WATCH: Government still has “no clear strategy” on China, says Labour

Elliot Chappell

Lisa Nandy has said that the government still has “no clear strategy” when it comes to the UK’s engagement with China, and declared that “national security has been an afterthought over the last decade”.

In an interview with BBC News this afternoon, the Shadow Foreign Secretary discussed the government’s announcement today that it would be barring the Chinese company Huawei from the country’s 5G network infrastructure.

She said that the government had only U-turned on the issue because the US had applied trade sanctions to China, and warned that the UK must not “hand over our national security to China or to the US”.

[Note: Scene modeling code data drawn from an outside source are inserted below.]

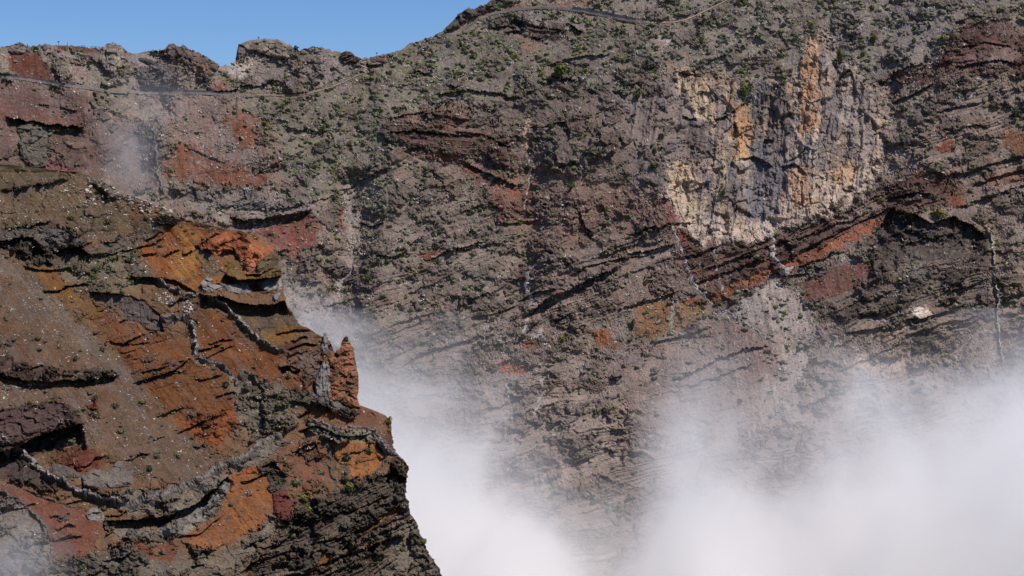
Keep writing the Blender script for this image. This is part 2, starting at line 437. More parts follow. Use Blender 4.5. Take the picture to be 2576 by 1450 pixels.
# scree cone and debris below
P_([(1935,706),(1985,718),(2030,770),(2052,822),(2030,900),(2000,1000),(1940,1000),(1890,880),(1850,795),(1870,745)], (156,146,139), soft=5, warp=9, rough=.18, strata=0, stones=1.6, veg=.3, scrub=.2)
P_([(1760,790),(1860,800),(1960,880),(1950,960),(1800,870)], (124,106,100), soft=8, warp=8, rough=.25, strata=.15, stones=.5)
P_([(1590,772),(1640,757),(1700,765),(1770,762),(1775,790),(1735,830),(1640,850),(1600,842)], (142,100,56), soft=3, warp=6, rough=.5, strata=.1, veg=.3)
P_([(1708,752),(1768,745),(1765,765),(1715,765)], (138,80,46), soft=2, warp=4)
P_([(1478,832),(1525,832),(1560,868),(1545,882),(1505,872)], (162,100,50), soft=2, warp=5, rough=.3, veg=.3)
P_([(1310,858),(1358,845),(1345,872),(1320,880)], (166,96,48), soft=2, warp=5, rough=.3)
P_([(1335,840),(1362,828),(1372,850),(1350,852)], (160,156,152), soft=2, warp=4)
P_([(1240,920),(1282,904),(1335,932),(1300,942),(1268,938)], (184,98,48), soft=2, warp=5, rough=.3)
P_([(1560,700),(1640,690),(1640,740),(1530,760)], (130,110,98), soft=8, warp=8, rough=.25, strata=.1)
P_([(2100,920),(2170,900),(2250,890),(2310,930),(2200,960),(2120,965)], (176,150,128), soft=8, warp=12, mix=.7, strata=.2, flute=.5)
P_([(2150,820),(2330,780),(2480,810),(2560,850),(2400,870),(2200,880)], (134,116,102), soft=10, warp=12, mix=.7)
P_([(2285,778),(2325,774),(2345,800),(2300,795)], (186,172,156), soft=2, warp=5)
P_([(1860,1000),(1980,980),(2010,1040),(1880,1090)], (150,138,126), soft=10, warp=12, mix=.6)
# the tall pale cliff
CLIFF = [(1700,188),(1745,190),(1790,205),(1850,205),(1920,215),(1980,225),(2012,180),(2035,100),(2080,85),(2112,150),(2150,165),(2200,212),(2225,280),(2232,360),(2205,430),(2180,480),(2100,520),(2000,568),(1920,592),(1850,604),(1790,607),(1745,592),(1700,545),(1668,492),(1688,430),(1790,412),(1800,310),(1762,292),(1722,262)]
P_([(1560,250),(1700,180),(1830,190),(1830,440),(1700,520),(1600,470)], (112,101,97), soft=14, warp=26, rough=.7, flute=.6, veg=.1, scrub=.1, strata=0)
P_(CLIFF, (162,148,136), soft=8, warp=16, rough=.42, strata=0, flute=1, veg=.05, scrub=.05)
for poly, c, w in [
    ([(1850,205),(1990,230),(1990,420),(1900,470),(1880,330)], (114,104,99), 14),
    ([(1800,480),(1990,400),(2000,560),(1850,600)], (132,128,128), 14),
    ([(2080,200),(2200,230),(2225,350),(2190,440),(2070,430)], (146,134,124), 14),
    ([(1690,430),(1745,425),(1765,590),(1740,590),(1690,520)], (204,180,142), 9),
    ([(1715,200),(1780,205),(1785,280),(1760,290),(1725,240)], (206,182,138), 6),
    ([(1700,215),(1760,285),(1745,298),(1715,275),(1698,240)], (136,122,122), 4),
    ([(1760,420),(1790,415),(1798,590),(1768,585)], (116,114,122), 7),
    ([(1795,270),(1830,260),(1840,560),(1800,560)], (176,152,124), 10),
    ([(1835,255),(1882,265),(1880,390),(1845,395)], (206,160,104), 8),
    ([(1860,310),(1885,310),(1882,395),(1858,390)], (216,160,88), 6),
    ([(2012,180),(2035,105),(2062,110),(2060,200),(2045,345),(2015,330)], (198,148,104), 9),
    ([(2034,95),(2066,90),(2070,180),(2050,200)], (204,166,112), 9),
    ([(2060,160),(2085,170),(2090,240),(2070,245)], (174,150,130), 8),
    ([(1880,390),(1960,350),(1990,470),(1930,560),(1870,520)], (118,118,126), 16),
    ([(1985,430),(2030,420),(2045,520),(2000,540)], (198,156,108), 9),
    ([(2085,420),(2140,410),(2150,480),(2090,490)], (204,164,116), 10),
    ([(2030,450),(2190,420),(2180,478),(2090,520),(2020,555)], (178,160,142), 14),
    ([(1742,545),(1800,540),(1900,548),(1960,560),(1990,566),(1920,592),(1790,607),(1745,592)], (206,194,184), 7),
    ([(1930,490),(1990,470),(2040,540),(1970,575)], (206,190,172), 8)]:
    P_(poly, tuple(np.array(c) * .90), soft=6, warp=w + 6, mix=.8)
def cliff_tint():
    S = F; I = S.box(CLIFF, 20); x, y = S.X[I], S.Y[I]
    wx, wy = S.warped(I, 16); inside = sstep(-5, 6, sdf_poly(wx, wy, CLIFF) + 5 * S.w3[I])
    q = x + .1 * y + 8 * S.w1x[I]
    n1 = fbm(q / 38, y / 170, 4, 61); n2 = fbm(q / 26, y / 200, 4, 63); n3 = fbm(q / 18, y / 60, 3, 67)
    for n, lo, hi, c, k in ((n1, .05, .28, (190, 168, 138), .6), (-n1, .0, .2, (100, 97, 105), .8), (n2, .16, .36, (186, 142, 98), .6), (-n2, .08, .3, (120, 108, 100), .6), (n3, .26, .45, (176, 166, 152), .4), (-n3, .2, .4, (96, 90, 87), .4)):
        m = (sstep(lo, hi, n) * inside * k).astype(f32)[:, None]
        S.col[I] += m * (sw(c).astype(f32) - S.col[I])
    h, i, e = facets(q / 21 + .4 * S.w2x[I], y / 40, 5)
    h2, i2, e2 = facets(q / 48, y / 90, 9)
    h5, i5, e5 = facets(q / 34 + .5 * S.w1x[I], y / 46 + .5 * S.w1y[I], 21)
    h4, i4, e4 = facets(q / 11 + .3 * S.w2x[I], y / 17, 15)
    S.relief[I] += (inside * (7 * h * sstep(0, .10, e) + 15 * h2 * sstep(0, .08, e2) + 4 * h4 * sstep(0, .14, e4) + 9 * h5 * sstep(0, .07, e5))).astype(f32)
cliff_tint()
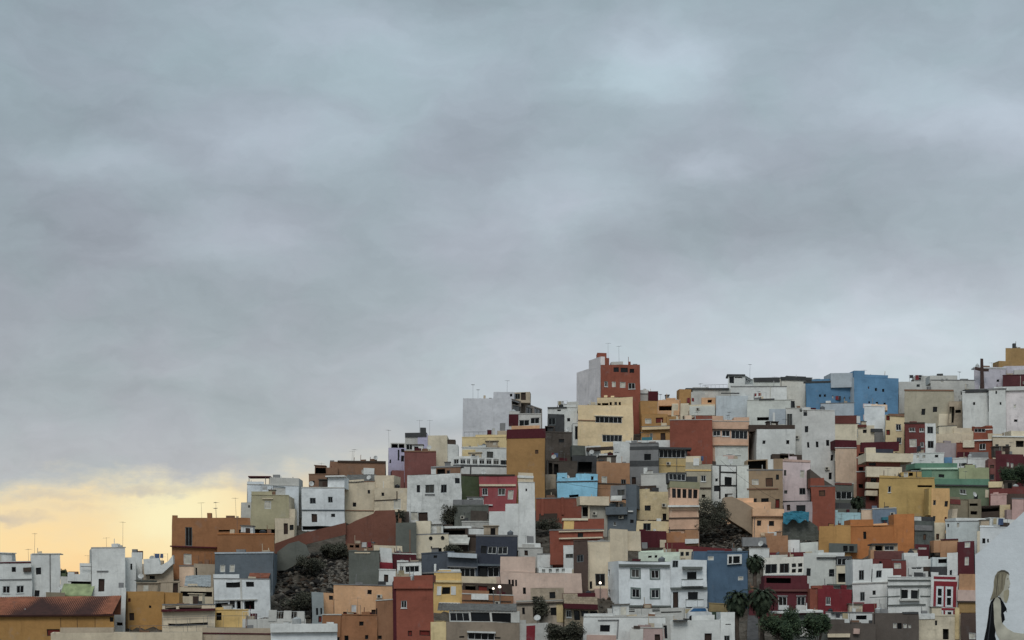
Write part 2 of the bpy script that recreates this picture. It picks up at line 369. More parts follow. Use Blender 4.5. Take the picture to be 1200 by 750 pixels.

Commenting on today’s announcement, Nandy said: “The UK is caught in a trade war between the US and China. What changed the government’s mind today is the fact that the US has applied sanctions to China.”

She added: “The answer to that is not simply to hand over our national security to China or to the US… The answer to that is for Britain to have our own home-grown technology and to work with other democratic countries.”

The Shadow Foreign Secretary told viewers that the Labour Party had been pushing for the government to work with other countries over the past few months, but that it had failed to do so.

She said: “Still, there is no clear strategy in relation to our engagement with China, no clear strategy about home-grown alternatives, no clear strategy about working with our democratic allies across the world.”

Nandy described the government approach as a “nonsense” when asked about the involvement of China in other infrastructure projects across the UK, such as the nuclear power project in Bradwell.

She said: “There is no consistent approach across government departments… The government is considering handing over technology that is involved in our nuclear industry – even as they are seeking to ban them from the 5G network.”

Earlier today, Labour slammed the government for its approach to national security following the announcement of the U-turn on Huawei, saying that it had been “incomprehensibly negligent”.

The Secretary of State had used a statement in the Commons today to announce that mobile providers must remove 5G kit supplied by the Chinese company by 2027, which represents a major U-turn in government policy.

The party has also criticised the government for what it described as a “deeply confused” relationship with China. Nandy warned that the UK had been “going after China for its investment without regard to the consequences for national security”.